Problem » In the listing below, find the line containing "1000 pixels high." and the line containing "build_pump()". Repeat exactly those two lines and every line between them, nothing more.

Data section »
=====
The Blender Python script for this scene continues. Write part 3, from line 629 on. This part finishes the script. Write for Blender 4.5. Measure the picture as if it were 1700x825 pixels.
=====
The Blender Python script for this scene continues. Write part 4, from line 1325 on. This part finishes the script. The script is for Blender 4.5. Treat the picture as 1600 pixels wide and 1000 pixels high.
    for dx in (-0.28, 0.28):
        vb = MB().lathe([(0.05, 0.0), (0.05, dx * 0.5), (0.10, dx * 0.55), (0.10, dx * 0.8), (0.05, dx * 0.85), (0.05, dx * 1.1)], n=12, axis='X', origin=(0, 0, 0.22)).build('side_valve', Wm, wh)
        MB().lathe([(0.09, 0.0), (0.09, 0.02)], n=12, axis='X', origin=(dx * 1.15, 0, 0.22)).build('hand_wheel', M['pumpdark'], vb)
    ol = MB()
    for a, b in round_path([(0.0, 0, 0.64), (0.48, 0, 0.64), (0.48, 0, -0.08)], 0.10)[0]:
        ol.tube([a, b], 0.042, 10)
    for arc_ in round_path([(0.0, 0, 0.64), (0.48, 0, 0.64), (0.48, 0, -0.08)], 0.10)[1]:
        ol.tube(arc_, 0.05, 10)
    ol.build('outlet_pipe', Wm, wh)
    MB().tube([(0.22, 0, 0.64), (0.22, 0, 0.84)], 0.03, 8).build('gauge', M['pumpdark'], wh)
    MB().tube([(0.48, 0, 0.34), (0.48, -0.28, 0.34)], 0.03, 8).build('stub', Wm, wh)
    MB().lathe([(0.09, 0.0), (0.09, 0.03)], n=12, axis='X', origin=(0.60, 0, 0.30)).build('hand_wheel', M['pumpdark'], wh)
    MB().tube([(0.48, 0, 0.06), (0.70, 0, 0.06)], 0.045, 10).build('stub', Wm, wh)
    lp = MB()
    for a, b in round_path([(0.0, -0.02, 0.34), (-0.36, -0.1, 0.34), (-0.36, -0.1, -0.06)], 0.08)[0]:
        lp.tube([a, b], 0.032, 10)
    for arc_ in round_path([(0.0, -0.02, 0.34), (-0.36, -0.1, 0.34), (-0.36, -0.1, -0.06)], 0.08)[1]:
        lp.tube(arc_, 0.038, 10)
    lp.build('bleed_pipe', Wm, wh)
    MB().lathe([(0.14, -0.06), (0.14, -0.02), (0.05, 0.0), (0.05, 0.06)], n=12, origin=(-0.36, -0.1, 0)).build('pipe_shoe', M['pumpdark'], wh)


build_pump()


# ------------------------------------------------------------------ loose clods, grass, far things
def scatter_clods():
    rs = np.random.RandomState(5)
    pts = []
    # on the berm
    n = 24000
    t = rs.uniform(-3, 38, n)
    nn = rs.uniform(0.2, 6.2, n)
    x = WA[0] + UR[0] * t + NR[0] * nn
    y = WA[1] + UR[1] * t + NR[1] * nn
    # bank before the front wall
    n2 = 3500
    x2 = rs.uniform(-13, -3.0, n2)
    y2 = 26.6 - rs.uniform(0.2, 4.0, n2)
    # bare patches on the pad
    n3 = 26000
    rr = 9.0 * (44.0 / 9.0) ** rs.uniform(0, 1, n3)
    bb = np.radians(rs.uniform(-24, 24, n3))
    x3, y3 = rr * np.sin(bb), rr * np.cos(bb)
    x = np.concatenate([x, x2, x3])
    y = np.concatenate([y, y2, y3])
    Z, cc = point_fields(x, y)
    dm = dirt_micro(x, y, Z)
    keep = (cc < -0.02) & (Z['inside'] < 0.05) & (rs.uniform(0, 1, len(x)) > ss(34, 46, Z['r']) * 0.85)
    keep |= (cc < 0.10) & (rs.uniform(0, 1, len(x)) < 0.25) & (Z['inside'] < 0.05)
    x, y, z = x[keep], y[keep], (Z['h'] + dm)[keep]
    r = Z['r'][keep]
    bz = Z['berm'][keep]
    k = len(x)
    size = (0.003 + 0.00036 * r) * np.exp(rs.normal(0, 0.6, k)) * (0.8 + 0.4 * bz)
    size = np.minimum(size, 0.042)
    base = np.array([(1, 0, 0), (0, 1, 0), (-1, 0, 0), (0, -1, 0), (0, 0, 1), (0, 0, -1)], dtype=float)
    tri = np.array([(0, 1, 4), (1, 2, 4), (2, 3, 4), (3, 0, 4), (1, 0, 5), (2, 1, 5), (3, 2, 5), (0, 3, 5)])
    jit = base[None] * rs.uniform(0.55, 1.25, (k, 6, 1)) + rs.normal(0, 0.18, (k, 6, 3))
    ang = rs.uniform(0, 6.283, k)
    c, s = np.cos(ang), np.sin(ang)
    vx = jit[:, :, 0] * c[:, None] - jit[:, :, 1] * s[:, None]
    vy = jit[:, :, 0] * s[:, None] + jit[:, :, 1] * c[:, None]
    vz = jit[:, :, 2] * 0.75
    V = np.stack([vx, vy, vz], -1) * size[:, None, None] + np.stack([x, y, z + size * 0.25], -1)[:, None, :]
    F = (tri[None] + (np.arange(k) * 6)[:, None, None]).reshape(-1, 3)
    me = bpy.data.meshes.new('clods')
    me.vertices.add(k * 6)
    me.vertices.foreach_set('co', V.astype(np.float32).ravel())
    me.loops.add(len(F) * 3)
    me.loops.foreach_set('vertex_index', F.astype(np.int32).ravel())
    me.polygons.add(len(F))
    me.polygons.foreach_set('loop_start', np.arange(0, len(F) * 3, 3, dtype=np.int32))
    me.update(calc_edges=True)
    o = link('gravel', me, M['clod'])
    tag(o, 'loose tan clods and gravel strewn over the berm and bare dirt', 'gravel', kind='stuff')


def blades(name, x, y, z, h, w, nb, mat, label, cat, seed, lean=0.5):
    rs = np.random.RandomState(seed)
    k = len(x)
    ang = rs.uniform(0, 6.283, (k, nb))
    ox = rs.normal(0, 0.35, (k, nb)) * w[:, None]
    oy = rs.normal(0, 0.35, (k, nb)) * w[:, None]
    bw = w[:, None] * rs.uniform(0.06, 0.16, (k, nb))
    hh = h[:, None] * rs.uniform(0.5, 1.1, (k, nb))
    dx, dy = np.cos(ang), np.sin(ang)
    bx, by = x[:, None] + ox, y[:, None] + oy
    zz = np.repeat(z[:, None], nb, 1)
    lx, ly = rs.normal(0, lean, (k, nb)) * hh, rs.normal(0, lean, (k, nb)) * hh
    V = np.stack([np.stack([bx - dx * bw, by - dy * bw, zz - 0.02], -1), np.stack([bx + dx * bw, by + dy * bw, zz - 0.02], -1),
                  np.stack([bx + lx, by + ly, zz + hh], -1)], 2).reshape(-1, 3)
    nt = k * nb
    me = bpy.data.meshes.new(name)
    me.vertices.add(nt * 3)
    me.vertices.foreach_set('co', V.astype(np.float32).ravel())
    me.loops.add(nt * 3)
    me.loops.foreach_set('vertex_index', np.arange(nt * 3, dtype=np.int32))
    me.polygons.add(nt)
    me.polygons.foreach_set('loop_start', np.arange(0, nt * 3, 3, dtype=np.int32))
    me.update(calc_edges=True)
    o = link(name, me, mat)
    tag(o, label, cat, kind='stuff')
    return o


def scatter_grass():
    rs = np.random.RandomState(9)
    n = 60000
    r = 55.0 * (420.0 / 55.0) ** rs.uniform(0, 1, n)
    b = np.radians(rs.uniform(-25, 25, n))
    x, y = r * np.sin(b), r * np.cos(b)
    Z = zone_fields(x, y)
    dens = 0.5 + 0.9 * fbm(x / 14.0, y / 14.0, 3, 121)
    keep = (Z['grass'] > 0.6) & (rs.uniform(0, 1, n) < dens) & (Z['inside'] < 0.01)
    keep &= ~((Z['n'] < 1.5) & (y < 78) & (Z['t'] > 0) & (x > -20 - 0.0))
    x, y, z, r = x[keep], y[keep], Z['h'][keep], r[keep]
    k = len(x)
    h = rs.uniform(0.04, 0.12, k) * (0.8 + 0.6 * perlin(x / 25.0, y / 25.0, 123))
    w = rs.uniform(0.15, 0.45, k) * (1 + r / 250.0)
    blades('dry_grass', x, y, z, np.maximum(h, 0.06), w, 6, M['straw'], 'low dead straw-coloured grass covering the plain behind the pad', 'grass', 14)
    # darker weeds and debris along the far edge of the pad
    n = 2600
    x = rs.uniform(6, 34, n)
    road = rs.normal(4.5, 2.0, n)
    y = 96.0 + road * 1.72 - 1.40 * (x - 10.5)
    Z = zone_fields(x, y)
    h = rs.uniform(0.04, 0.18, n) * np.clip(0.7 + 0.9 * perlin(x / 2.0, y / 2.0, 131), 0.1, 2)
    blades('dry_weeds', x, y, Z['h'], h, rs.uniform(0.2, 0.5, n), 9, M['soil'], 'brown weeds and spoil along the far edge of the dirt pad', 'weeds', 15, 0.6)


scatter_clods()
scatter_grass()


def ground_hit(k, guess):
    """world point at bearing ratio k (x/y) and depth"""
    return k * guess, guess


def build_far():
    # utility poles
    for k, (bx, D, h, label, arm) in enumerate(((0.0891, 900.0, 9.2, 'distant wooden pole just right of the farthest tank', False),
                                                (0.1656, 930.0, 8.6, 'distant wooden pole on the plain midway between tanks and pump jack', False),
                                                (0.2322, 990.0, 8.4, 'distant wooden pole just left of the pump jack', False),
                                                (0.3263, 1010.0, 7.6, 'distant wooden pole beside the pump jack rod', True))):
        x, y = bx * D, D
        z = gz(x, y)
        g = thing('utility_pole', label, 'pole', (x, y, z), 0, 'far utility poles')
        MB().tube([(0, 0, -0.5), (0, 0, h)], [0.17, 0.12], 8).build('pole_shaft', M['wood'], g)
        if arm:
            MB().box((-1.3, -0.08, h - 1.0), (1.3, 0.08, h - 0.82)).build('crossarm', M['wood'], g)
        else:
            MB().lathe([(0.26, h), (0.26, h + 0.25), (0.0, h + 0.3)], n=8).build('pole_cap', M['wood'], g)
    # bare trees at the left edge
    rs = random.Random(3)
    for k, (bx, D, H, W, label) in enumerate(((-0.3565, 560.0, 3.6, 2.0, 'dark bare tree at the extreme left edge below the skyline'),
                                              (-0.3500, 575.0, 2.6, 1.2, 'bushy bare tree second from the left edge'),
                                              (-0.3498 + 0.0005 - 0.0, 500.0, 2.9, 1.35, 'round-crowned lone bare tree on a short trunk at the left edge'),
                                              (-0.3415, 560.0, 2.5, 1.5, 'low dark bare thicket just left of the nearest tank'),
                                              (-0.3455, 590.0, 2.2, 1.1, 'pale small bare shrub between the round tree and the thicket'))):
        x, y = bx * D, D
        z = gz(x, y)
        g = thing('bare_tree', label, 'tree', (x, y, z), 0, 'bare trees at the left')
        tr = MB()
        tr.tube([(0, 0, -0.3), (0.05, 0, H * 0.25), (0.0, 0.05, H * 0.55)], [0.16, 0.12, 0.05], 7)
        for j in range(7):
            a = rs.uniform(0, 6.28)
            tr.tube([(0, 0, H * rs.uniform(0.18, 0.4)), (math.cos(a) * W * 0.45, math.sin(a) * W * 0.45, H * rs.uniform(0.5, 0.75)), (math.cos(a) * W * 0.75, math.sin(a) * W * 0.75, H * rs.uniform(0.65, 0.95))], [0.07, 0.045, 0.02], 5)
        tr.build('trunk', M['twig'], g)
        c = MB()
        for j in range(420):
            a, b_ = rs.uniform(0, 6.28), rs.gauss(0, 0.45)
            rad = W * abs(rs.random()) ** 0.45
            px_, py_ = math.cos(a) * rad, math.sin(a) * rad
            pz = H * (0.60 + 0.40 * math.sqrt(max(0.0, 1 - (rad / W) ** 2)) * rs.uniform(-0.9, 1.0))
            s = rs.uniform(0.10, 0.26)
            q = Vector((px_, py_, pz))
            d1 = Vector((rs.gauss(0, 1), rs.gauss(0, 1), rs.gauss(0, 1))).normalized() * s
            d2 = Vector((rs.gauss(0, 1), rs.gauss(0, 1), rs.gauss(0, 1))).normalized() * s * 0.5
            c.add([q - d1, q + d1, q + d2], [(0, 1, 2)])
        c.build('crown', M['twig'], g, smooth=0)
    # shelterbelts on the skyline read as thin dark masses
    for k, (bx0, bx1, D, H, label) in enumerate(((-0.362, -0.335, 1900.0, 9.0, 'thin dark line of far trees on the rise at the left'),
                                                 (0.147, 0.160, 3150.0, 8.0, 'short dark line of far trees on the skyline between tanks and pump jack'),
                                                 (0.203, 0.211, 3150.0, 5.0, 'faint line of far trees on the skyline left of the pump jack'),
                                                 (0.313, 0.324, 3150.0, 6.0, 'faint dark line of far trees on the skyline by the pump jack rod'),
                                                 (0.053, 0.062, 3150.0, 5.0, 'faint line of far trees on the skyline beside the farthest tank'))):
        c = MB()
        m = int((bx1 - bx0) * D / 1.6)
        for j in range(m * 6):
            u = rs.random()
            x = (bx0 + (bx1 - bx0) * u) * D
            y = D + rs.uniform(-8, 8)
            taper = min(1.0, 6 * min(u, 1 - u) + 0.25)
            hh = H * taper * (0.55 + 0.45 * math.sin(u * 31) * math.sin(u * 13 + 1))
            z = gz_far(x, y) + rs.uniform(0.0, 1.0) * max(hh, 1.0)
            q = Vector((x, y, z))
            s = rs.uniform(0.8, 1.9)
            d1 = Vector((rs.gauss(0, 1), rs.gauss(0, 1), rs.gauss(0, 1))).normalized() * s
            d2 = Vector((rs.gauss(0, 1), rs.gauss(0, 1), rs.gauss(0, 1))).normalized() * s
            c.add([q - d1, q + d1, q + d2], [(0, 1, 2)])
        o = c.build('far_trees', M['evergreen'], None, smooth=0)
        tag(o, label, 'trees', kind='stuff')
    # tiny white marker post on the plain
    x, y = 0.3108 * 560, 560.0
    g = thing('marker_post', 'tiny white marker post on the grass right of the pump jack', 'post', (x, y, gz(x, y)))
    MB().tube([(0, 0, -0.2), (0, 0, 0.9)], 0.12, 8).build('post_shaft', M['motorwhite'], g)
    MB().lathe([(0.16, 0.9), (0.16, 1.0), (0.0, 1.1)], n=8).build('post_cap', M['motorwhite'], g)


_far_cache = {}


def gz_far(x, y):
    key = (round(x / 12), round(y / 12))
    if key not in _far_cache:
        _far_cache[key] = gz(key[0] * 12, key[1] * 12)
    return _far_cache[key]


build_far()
=====
Response for this exercise »
The Blender Python script for this scene continues. Write part 4, from line 1325 on. This part finishes the script. The script is for Blender 4.5. Treat the picture as 1600 pixels wide and 1000 pixels high.
    for dx in (-0.28, 0.28):
        vb = MB().lathe([(0.05, 0.0), (0.05, dx * 0.5), (0.10, dx * 0.55), (0.10, dx * 0.8), (0.05, dx * 0.85), (0.05, dx * 1.1)], n=12, axis='X', origin=(0, 0, 0.22)).build('side_valve', Wm, wh)
        MB().lathe([(0.09, 0.0), (0.09, 0.02)], n=12, axis='X', origin=(dx * 1.15, 0, 0.22)).build('hand_wheel', M['pumpdark'], vb)
    ol = MB()
    for a, b in round_path([(0.0, 0, 0.64), (0.48, 0, 0.64), (0.48, 0, -0.08)], 0.10)[0]:
        ol.tube([a, b], 0.042, 10)
    for arc_ in round_path([(0.0, 0, 0.64), (0.48, 0, 0.64), (0.48, 0, -0.08)], 0.10)[1]:
        ol.tube(arc_, 0.05, 10)
    ol.build('outlet_pipe', Wm, wh)
    MB().tube([(0.22, 0, 0.64), (0.22, 0, 0.84)], 0.03, 8).build('gauge', M['pumpdark'], wh)
    MB().tube([(0.48, 0, 0.34), (0.48, -0.28, 0.34)], 0.03, 8).build('stub', Wm, wh)
    MB().lathe([(0.09, 0.0), (0.09, 0.03)], n=12, axis='X', origin=(0.60, 0, 0.30)).build('hand_wheel', M['pumpdark'], wh)
    MB().tube([(0.48, 0, 0.06), (0.70, 0, 0.06)], 0.045, 10).build('stub', Wm, wh)
    lp = MB()
    for a, b in round_path([(0.0, -0.02, 0.34), (-0.36, -0.1, 0.34), (-0.36, -0.1, -0.06)], 0.08)[0]:
        lp.tube([a, b], 0.032, 10)
    for arc_ in round_path([(0.0, -0.02, 0.34), (-0.36, -0.1, 0.34), (-0.36, -0.1, -0.06)], 0.08)[1]:
        lp.tube(arc_, 0.038, 10)
    lp.build('bleed_pipe', Wm, wh)
    MB().lathe([(0.14, -0.06), (0.14, -0.02), (0.05, 0.0), (0.05, 0.06)], n=12, origin=(-0.36, -0.1, 0)).build('pipe_shoe', M['pumpdark'], wh)


build_pump()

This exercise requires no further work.